The students in the program also have weekly group sessions with and without Fr. Ross, where they discuss what they are struggling with, see as a blessing and are looking forward to. They regularly meet with Fr. Ross individually, as well.
“I think the best parts [of the process of discernment] are the people I met, the insights I gained and just how differently I see the world now,” said Bibiano.
Still, one concern Bibiano admitted he had with the discernment program was that he initially worried he had to keep it a secret that he is gay. He added that, as he got to know the Franciscan order more, it was made clear to him that there was no reason to worry.
“There are two paths ahead of me,” said Bibiano. “I could either go to postulancy, which is the first step into joining the Franciscans, or I could take another route, which would basically be me just living my life and making a family eventually.”

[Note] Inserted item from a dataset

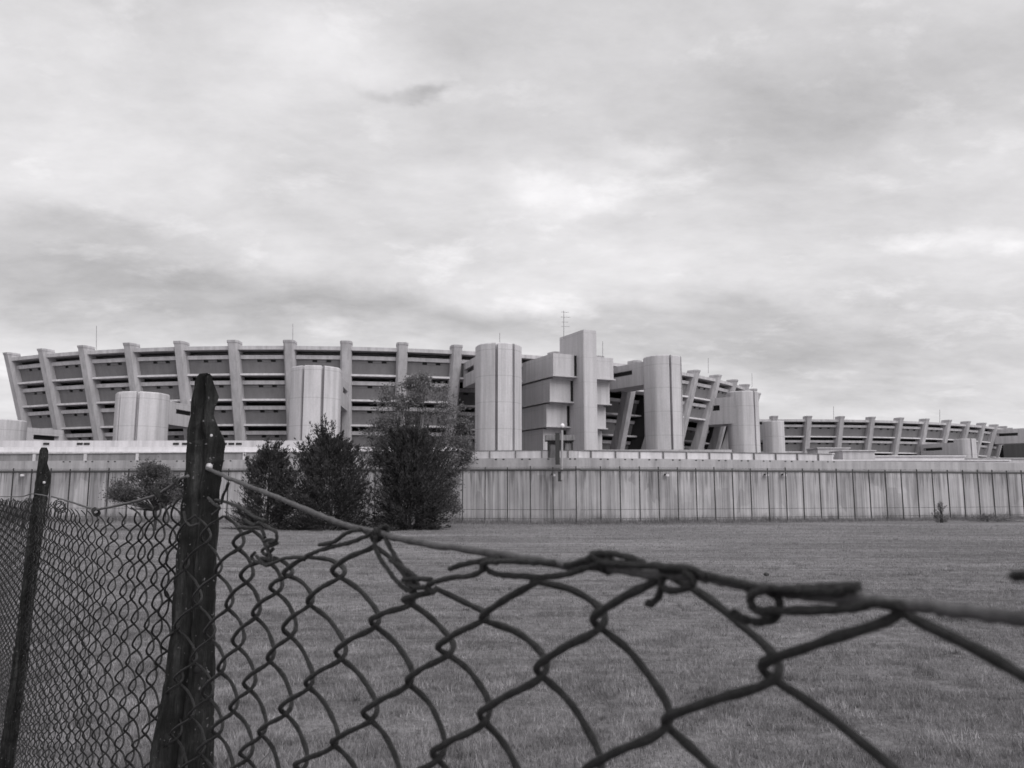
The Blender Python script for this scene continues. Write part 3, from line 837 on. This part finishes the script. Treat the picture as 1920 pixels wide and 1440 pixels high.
loose = [
 [(1060, 1060), (1083, 1055), (1110, 1045), (1112, 1038), (1143, 1038), (1173, 1044), (1209, 1056)],
 [(1100, 1052), (1112, 1042), (1122, 1052), (1147, 1056), (1200, 1060), (1250, 1063), (1300, 1069), (1322, 1080)],
 [(800, 1103), (810, 1093), (850, 1083), (887, 1078), (907, 1067), (903, 1060), (920, 1054), (960, 1053), (1000, 1054), (1040, 1056)],
 [(843, 1067), (867, 1059), (913, 1050), (940, 1047)],
 [(907, 1063), (927, 1075), (967, 1080), (1017, 1082), (1060, 1077), (1100, 1064), (1125, 1055)],
 [(705, 1003), (703, 1022), (710, 1042), (730, 1072), (750, 1096), (765, 1107), (778, 1107)],
 [(722, 1008), (733, 1030), (750, 1056), (768, 1082), (785, 1096)],
 [(732, 1050), (752, 1062), (770, 1075), (781, 1082)],
 [(808, 1086), (780, 1085), (757, 1087), (768, 1097), (785, 1101), (803, 1102), (812, 1112)],
 [(777, 1090), (778, 1105), (775, 1118), (770, 1132)],
 [(702, 997), (678, 1009), (651, 1019), (624, 1025), (597, 1033), (575, 1042), (570, 1050)],
 [(599, 1021), (624, 1017), (640, 1006), (655, 997), (676, 993)],
 [(404, 937), (435, 945), (459, 957), (474, 968), (499, 977)],
 [(459, 974), (468, 981), (477, 985), (487, 980), (505, 990), (517, 997), (518, 1013), (505, 1018)],
 [(446, 990), (455, 988), (470, 990), (488, 990), (497, 1008)],
 [(495, 1015), (508, 1012), (520, 1018), (506, 1024), (492, 1032), (500, 1040), (512, 1030)],
 [(478, 1036), (472, 1044), (478, 1052), (490, 1056), (503, 1058), (508, 1048), (505, 1036), (500, 1026)],
 [(480, 1042), (488, 1050), (498, 1060), (510, 1056), (530, 1048), (552, 1045), (575, 1046)],
 [(1294, 1075), (1278, 1068), (1262, 1070), (1240, 1066)],
 [(1241, 1080), (1239, 1100), (1235, 1118), (1222, 1131), (1212, 1130)],
 [(1240, 1100), (1256, 1107), (1275, 1106), (1292, 1100), (1300, 1086), (1285, 1074)],
 [(1325, 1079), (1369, 1089), (1402, 1098), (1440, 1104), (1500, 1103), (1560, 1101), (1612, 1098)],
 [(1460, 1108), (1500, 1111), (1530, 1108), (1560, 1110), (1590, 1105), (1606, 1102)],
 [(1500, 1108), (1460, 1104), (1425, 1108), (1407, 1120), (1410, 1136), (1428, 1147), (1450, 1144), (1500, 1146), (1575, 1143), (1640, 1133), (1690, 1134)],
 [(1372, 1146), (1386, 1156), (1405, 1164), (1425, 1166), (1449, 1160), (1462, 1142), (1458, 1120), (1438, 1110)],
 [(1901, 1080), (1915, 1080), (1940, 1079), (2000, 1072)],
 [(390, 933), (402, 945), (412, 953), (398, 965)],
 [(345, 960), (348, 975), (357, 986), (372, 982)],
 [(428, 905), (425, 915), (418, 930), (415, 945)],
]
for i, p in enumerate(loose):
    wire('loose_wire', p, .0013, .0045+.001*(i % 3))
# twisted wrap at the knots
def wrap(px, py, turns, length, rad, tilt=.2):
    s, z = fpx(px, py, .003); pts = []
    for i in range(turns*8+1):
        t = i/(turns*8); a = t*turns*2*math.pi
        pts.append(Vector(fP(s-length*(t-.5), z+rad*math.cos(a)-tilt*length*(t-.5), .003+rad*math.sin(a))))
    MB().tube(pts, .0011, 6).build('wire_knot', M['wire'], cl_, True)
wrap(712, 1001, 4, .011, .0028, -.4); wrap(1130, 1056, 3, .009, .0026); wrap(180, 960, 5, .02, .005)
wrap(300, 928, 6, .04, .0035); wrap(112, 950, 3, .05, .010); wrap(335, 905, 3, .03, .003)

# posts
def post(s_p, edges, label, webw):
    """edges: (py, left px, right px). flange stands across the fence line, web along it"""
    ring = []; tops = []
    def n_at(px, py):     # intersect pixel ray with the plane s = s_p ; returns n and z
        d = ray(px, py); t = s_p/U.dot(d)
        return D-t*NRM.dot(d), CAMZ+t*d.z
    rings = []
    for (py, l, r) in edges:
        nl, z = n_at(l, py); nr, z2 = n_at(r, py)
        w = nl-nr; z = (z+z2)/2
        th = .004
        m1 = nl-w*.40; m2 = nl-w*.50
        ch = w*.06
        rings.append([fP(s_p-th, z, nl-ch), fP(s_p-th*1.2, z, m1), fP(s_p-.009*webw, z, m1-.001), fP(s_p-.009*webw, z, m2+.001), fP(s_p-th*1.2, z, m2), fP(s_p-th, z, nr+ch), fP(s_p-.001, z, nr),
                      fP(s_p+th, z, nr+ch), fP(s_p+th, z, nl-ch), fP(s_p+.001, z, nl)])
    # continue to the ground
    last = rings[-1]
    rings.append([(p[0], p[1], -.05) for p in last])
    rings = rings[::-1]
    # subdivide along the height and roughen
    fine = []
    for i in range(len(rings)-1):
        a, b = rings[i], rings[i+1]; L = abs(b[0][2]-a[0][2]); kx = max(1, int(L/.008)) if L < .6 else 30
        for j in range(kx):
            t = j/kx; a0 = rings[max(i-1, 1)] if i > 0 else a; b1_ = rings[min(i+2, len(rings)-1)]
            if i == 0: fine.append([tuple(a[q][m]*(1-t)+b[q][m]*t for m in range(3)) for q in range(10)])
            else: fine.append([tuple(.5*(2*a[q][m]+(b[q][m]-a0[q][m])*t*.6+(-.6*(b[q][m]-a0[q][m])*2-.6*(b1_[q][m]-a[q][m])+6*(b[q][m]-a[q][m]))*t*t+(.6*(b[q][m]-a0[q][m])+.6*(b1_[q][m]-a[q][m])-4*(b[q][m]-a[q][m]))*t**3) if m < 2 else a[q][m]*(1-t)+b[q][m]*t for m in range(3)) for q in range(10)])
    fine.append(rings[-1])
    rr = random.Random(3)
    fine = [[(x+rr.uniform(-1, 1)*.0009, y+rr.uniform(-1, 1)*.0009, z+(rr.uniform(-1, 1)*.0008 if 0 < i < len(fine)-1 else 0)) for (x, y, z) in rg_] for i, rg_ in enumerate(fine)]
    o = MB().loft(fine).build('post', M['post'], cl_); o['label'] = label
    return o, n_at
P2e = [(701, 376, 392), (706, 369, 397), (716, 366, 399), (728, 363, 406), (742, 361, 410), (752, 360, 408), (762, 359, 403), (778, 358, 401), (792, 355, 404), (806, 352, 411), (822, 350, 420), (832, 350, 422), (850, 349, 420), (880, 347, 417), (920, 343, 413), (980, 337, 409),
       (1040, 331, 406), (1120, 325, 404), (1180, 321, 402), (1200, 318, 404), (1250, 312, 403), (1300, 304, 402), (1350, 294, 401), (1400, 284, 400), (1440, 276, 400), (1520, 262, 399)]
P1e = [(839, 77, 88), (845, 74, 91), (858, 72, 91), (868, 71, 89), (878, 69, 92), (890, 68, 95), (905, 66, 94), (930, 63, 90), (960, 58, 86), (1040, 47, 75), (1150, 35, 62), (1250, 22, 52), (1350, 8, 38), (1440, -6, 26), (1520, -18, 14)]
o2, na2 = post(s_post2-.0, P2e, 'nearer thick dark post with pale spots', 1.0)
o1, na1 = post(s_post1, P1e, 'farther slim dark post', 1.2)
def nail(o, s_p, na, px, py, rad, nm='nail', mat='nail', proud=.006):
    nn, z = na(px, py); mb = MB(); rings = []
    for (dr, off) in ((.7, 0), (1.0, .3), (.95, .6), (.5, .95)):
        rings.append([fP(s_p-.004-proud*off*1.0, z+rad*dr*math.sin(a), nn+rad*dr*math.cos(a)) for a in [2*math.pi*i/10 for i in range(10)]])
    mb.loft(rings).build(nm, M[mat], o, True)
nail(o2, s_post2, na2, 389, 875, .0038); nail(o1, s_post1, na1, 82, 905, .0045)
nail(o2, s_post2, na2, 394, 817, .0020, 'pale_spot', 'drum', .001); nail(o2, s_post2, na2, 384, 830, .0014, 'pale_spot', 'drum', .001)
nail(o2, s_post2, na2, 369, 1253, .0050, 'bolt_hole', 'glass', .001)

# ------------------------------------------------------------------ sky
w = bpy.data.worlds.new('World'); scn.world = w; w.use_nodes = True
nt = w.node_tree; bg = nt.nodes['Background']
SUN_EL, SUN_AZ = R(44), R(142)      # azimuth measured clockwise from +Y (view direction)
sky = nt.nodes.new('ShaderNodeTexSky'); sky.sky_type = 'NISHITA'; sky.sun_disc = False
sky.sun_elevation = SUN_EL; sky.sun_rotation = SUN_AZ
bw = nt.nodes.new('ShaderNodeRGBToBW'); nt.links.new(sky.outputs[0], bw.inputs[0])
tc = nt.nodes.new('ShaderNodeTexCoord'); V = tc.outputs['Generated']
sx = nt.nodes.new('ShaderNodeSeparateXYZ'); nt.links.new(V, sx.inputs[0])
zc = math_n(nt, 'ADD', math_n(nt, 'MAXIMUM', sx.outputs[2], 0.0), .24)
cv = nt.nodes.new('ShaderNodeCombineXYZ')
nt.links.new(math_n(nt, 'DIVIDE', sx.outputs[0], zc), cv.inputs[0]); nt.links.new(math_n(nt, 'DIVIDE', sx.outputs[1], zc), cv.inputs[1])
n1 = noise(nt, 1.3, 10, .62, cv.outputs[0], (.85, 1.25, 1), .25)
n2 = noise(nt, 3.6, 10, .64, cv.outputs[0], (.85, 1.25, 1), .2)
n3 = noise(nt, .45, 4, .5, cv.outputs[0], (1, 1, 1), .2)
n4 = noise(nt, 9.0, 8, .62, cv.outputs[0], (.8, 1.2, 1), .2)
br = math_n(nt, 'MULTIPLY', math_n(nt, 'SUBTRACT', noise(nt, 3.0, 9, .62, cv.outputs[0], (1, 1.25, 1), .15), .55, None, True), .85)
az = math_n(nt, 'ARCTAN2', sx.outputs[0], sx.outputs[1]); el = math_n(nt, 'ARCSINE', sx.outputs[2])
wn1 = noise(nt, 2.2, 6, .6, V); wn2 = noise(nt, 2.6, 6, .6, V, (1.3, 1.3, 2.2))
az = math_n(nt, 'ADD', az, math_n(nt, 'MULTIPLY', math_n(nt, 'SUBTRACT', wn1, .5), .35))
el = math_n(nt, 'ADD', el, math_n(nt, 'MULTIPLY', math_n(nt, 'SUBTRACT', wn2, .5), .16))
def term(n, a): return math_n(nt, 'MULTIPLY', math_n(nt, 'SUBTRACT', n, .5), a)
val = math_n(nt, 'ADD', term(n1, .46), term(n2, .27))
val = math_n(nt, 'ADD', val, math_n(nt, 'ADD', term(n3, .2), term(n4, .10)))
val = math_n(nt, 'ADD', val, br)
val = math_n(nt, 'ADD', val, .585)
feats = [(150, 510, 480, 50, -.12), (300, 565, 620, 44, -.08), (800, 588, 460, 30, -.06), (1050, 350, 110, 30, .13), (1100, 385, 60, 22, .12), (980, 340, 60, 24, .08), (640, 90, 150, 50, .13), (1560, 200, 380, 80, -.13), (1010, 40, 380, 60, -.07),
         (790, 145, 60, 16, -.2), (260, 270, 330, 110, .07), (1200, 300, 70, 20, .14), (1000, 520, 320, 50, .08), (1650, 650, 420, 60, -.12), (1550, 520, 300, 60, .05), (1000, 630, 900, 40, -.07), (1850, 430, 110, 20, .10), (60, 60, 200, 50, .06), (80, 440, 200, 30, -.08)]
for (px, py, wx, wy, amp) in feats:
    d = ray(px, py).normalized(); a0 = math.atan2(d.x, d.y); e0 = math.asin(d.z)
    qa = math_n(nt, 'POWER', math_n(nt, 'ABSOLUTE', math_n(nt, 'DIVIDE', math_n(nt, 'SUBTRACT', az, a0), wx/F)), 2)
    qe = math_n(nt, 'POWER', math_n(nt, 'ABSOLUTE', math_n(nt, 'DIVIDE', math_n(nt, 'SUBTRACT', el, e0), wy/F)), 2)
    ex = math_n(nt, 'EXPONENT', math_n(nt, 'MULTIPLY', math_n(nt, 'ADD', qa, qe), -1.0))
    val = math_n(nt, 'MULTIPLY_ADD', ex, amp, val)
val = math_n(nt, 'MAXIMUM', val, .25)
cloud = math_n(nt, 'MULTIPLY', val, 7.55)
tot = math_n(nt, 'ADD', cloud, math_n(nt, 'MULTIPLY', bw.outputs[0], .06))
cb = nt.nodes.new('ShaderNodeCombineXYZ')
for i in range(3): nt.links.new(math_n(nt, 'MULTIPLY', tot, (1.0, .986, 1.004)[i]), cb.inputs[i])
nt.links.new(cb.outputs[0], bg.inputs['Color']); bg.inputs['Strength'].default_value = .1

sl = bpy.data.lights.new('sun', 'SUN'); sl.energy = 1.5; sl.angle = R(45); sl.color = (1.0, .985, .985)
so = bpy.data.objects.new('sun', sl); col.objects.link(so)
sd = Vector((math.sin(SUN_AZ)*math.cos(SUN_EL), math.cos(SUN_AZ)*math.cos(SUN_EL), math.sin(SUN_EL)))
so.rotation_euler = sd.to_track_quat('Z', 'Y').to_euler(); so.location = (20, -30, 60)

# ------------------------------------------------------------------ camera
cam = bpy.data.cameras.new('camera'); cam.lens = 28; cam.sensor_width = 36; cam.clip_start = .03; cam.clip_end = 3000
cam.dof.use_dof = True; cam.dof.focus_distance = 1.6; cam.dof.aperture_fstop = 18
co = bpy.data.objects.new('camera', cam); col.objects.link(co); co.location = (0, 0, CAMZ); co.rotation_euler = (R(90)+PITCH, 0, 0)
scn.camera = co
scn.view_settings.view_transform = 'Standard'; scn.view_settings.look = 'None'
scn.view_settings.exposure = .65; scn.view_settings.gamma = 1
scn.cycles.max_bounces = 6; scn.cycles.use_denoising = True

Walter said that discernment can be increasingly wearing, but it has also been rewarding for him.
“Discerning religious life has allowed me to more fully come to terms with who I am as a person, as well as how I want to live my life,” said Walter. “It has strengthened my devotion to the Eucharist and to the greater Church around me.”
Walter plans to finish his four-year degree at St. Bonaventure and enter initial formation with the Franciscans after graduation.
Fr. Ross said that a primary factor to the continuance of the program is that it is a part of the reason for the university’s founding. Educating students in the Catholic tradition has been a focus of St. Bonaventure from the start.
“My hope for the future of the program is that we continue to respond, should it be God’s will, to young men who are wanting to be undergraduates here and at the same time wanting to discern whether or not God’s calling them to [Fransiscan] life,” said Fr. Ross.